Dataset extract →
= = =

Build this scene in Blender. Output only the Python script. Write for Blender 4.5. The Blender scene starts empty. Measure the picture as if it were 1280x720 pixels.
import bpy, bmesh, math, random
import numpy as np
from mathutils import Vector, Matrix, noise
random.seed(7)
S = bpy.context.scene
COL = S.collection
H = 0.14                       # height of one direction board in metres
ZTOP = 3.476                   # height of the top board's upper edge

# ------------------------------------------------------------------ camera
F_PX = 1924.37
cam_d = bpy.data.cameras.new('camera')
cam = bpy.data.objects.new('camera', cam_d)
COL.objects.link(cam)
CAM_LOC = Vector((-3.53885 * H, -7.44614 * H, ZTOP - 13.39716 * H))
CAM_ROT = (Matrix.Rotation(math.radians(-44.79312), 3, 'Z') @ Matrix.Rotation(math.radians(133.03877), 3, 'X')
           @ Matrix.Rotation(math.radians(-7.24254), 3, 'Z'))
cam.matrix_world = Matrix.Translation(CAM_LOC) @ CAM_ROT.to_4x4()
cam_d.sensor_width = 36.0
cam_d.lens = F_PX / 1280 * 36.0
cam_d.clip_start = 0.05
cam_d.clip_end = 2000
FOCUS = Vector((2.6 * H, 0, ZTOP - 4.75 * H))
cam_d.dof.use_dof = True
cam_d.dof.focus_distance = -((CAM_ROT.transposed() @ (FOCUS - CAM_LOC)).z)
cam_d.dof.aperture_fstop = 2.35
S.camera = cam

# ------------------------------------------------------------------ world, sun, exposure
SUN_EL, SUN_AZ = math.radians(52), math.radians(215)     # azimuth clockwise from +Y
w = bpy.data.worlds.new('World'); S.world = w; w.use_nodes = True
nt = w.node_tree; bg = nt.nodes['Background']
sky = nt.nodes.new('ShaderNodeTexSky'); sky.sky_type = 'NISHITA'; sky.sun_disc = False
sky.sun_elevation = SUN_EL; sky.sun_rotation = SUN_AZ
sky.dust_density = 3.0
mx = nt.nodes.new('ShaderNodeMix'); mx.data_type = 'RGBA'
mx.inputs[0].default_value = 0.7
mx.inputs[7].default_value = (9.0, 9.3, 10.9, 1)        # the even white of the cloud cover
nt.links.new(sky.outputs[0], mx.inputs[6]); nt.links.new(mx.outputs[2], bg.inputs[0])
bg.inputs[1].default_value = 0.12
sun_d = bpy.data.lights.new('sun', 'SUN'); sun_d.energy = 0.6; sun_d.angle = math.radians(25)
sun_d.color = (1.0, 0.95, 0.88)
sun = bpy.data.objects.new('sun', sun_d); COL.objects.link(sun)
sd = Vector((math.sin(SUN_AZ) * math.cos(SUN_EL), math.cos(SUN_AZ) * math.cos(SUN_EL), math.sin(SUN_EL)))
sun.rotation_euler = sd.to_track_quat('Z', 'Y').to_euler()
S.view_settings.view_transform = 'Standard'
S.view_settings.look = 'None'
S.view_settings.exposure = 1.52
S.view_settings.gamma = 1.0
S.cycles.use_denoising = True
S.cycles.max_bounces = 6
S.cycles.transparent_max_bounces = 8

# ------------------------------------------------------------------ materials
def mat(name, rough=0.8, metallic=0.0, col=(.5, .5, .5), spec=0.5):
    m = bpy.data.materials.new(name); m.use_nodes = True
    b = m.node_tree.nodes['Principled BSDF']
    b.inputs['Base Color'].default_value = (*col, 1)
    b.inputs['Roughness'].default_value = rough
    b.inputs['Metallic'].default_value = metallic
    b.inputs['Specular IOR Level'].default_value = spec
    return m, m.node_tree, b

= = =

Task requirements →
Output nothing but the number of lines in the data containing the string "scene".

Answer to the task →
2